I go back and forth about allowing them to watch these shows -- with their bleeped-out expletives and dramatic drug busts. But as long as I'm there to put things in context, I think seeing the seedier side of life is instructive. Many of today's kids live in a middle-class bubble and they are, sooner or later, going to be jarred by the realities of street life.

So here, in no particular order, are my boys' favorite shows.

* "Dog the Bounty Hunter." This long-running A&E series focuses on the exploits of Duane "Dog" Chapman, a Hawaii-based bounty hunter who tracks down assorted ne'er-do-wells. The bad guys are usually on the run from drug or weapons charges. While the show was canceled in 2012, reruns play endlessly on cable channels.

The boys seem attracted to the specter of danger around every corner and the oversized persona of Chapman, who looks like a professional wrestler but doles out life advice like a priest. The show nearly always ends with Chapman in the back seat of an SUV with a freshly apprehended fugitive, giving him or her tips on how to shape up.

* "Border Wars." This National Geographic Channel series follows U.S. Customs and Border Protection agents who are constantly trying to sniff out drugs and apprehend undocumented workers trying to enter the country illegally.
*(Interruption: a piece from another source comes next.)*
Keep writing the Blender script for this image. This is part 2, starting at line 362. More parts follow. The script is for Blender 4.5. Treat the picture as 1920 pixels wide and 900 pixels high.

It's almost like teaching a civics lesson to try to explain to the boys why immigration issues are contentious on a political level, and why policing the U.S.-Mexican border is likely to be a topic of domestic debate for most of their lifetimes. The show is a good launching pad for these kinds of talks.

* "Parking Wars." This A&E offering -- again, a canceled show still in reruns -- follows traffic enforcement officers as they go about writing tickets and booting cars in Philadelphia. As you might imagine, following these poor public workers around as they absorb the taunts and insults of angry motorists provides good theater. I find watching the show a way to talk to the boys about good manners and keeping their cool. To see people spitting mad over a $12 parking ticket is a good illustration of how some people choose to lead conflicted lives.

* "Alaska State Troopers." Another National Geographic Channel reality series, this show follows Alaska's troopers as they police the sometimes-unruly regions of a state that calls itself "The Last Frontier." Indeed, the state seems to have a Wild West flavor. The title of a recent episode, "Drugged, Drunk and Deranged," pretty much sums up the theme of the show. Seeing people make fools of themselves while under the influence at least sends a message to the boys that lots of unflattering behavior results from drug and alcohol use.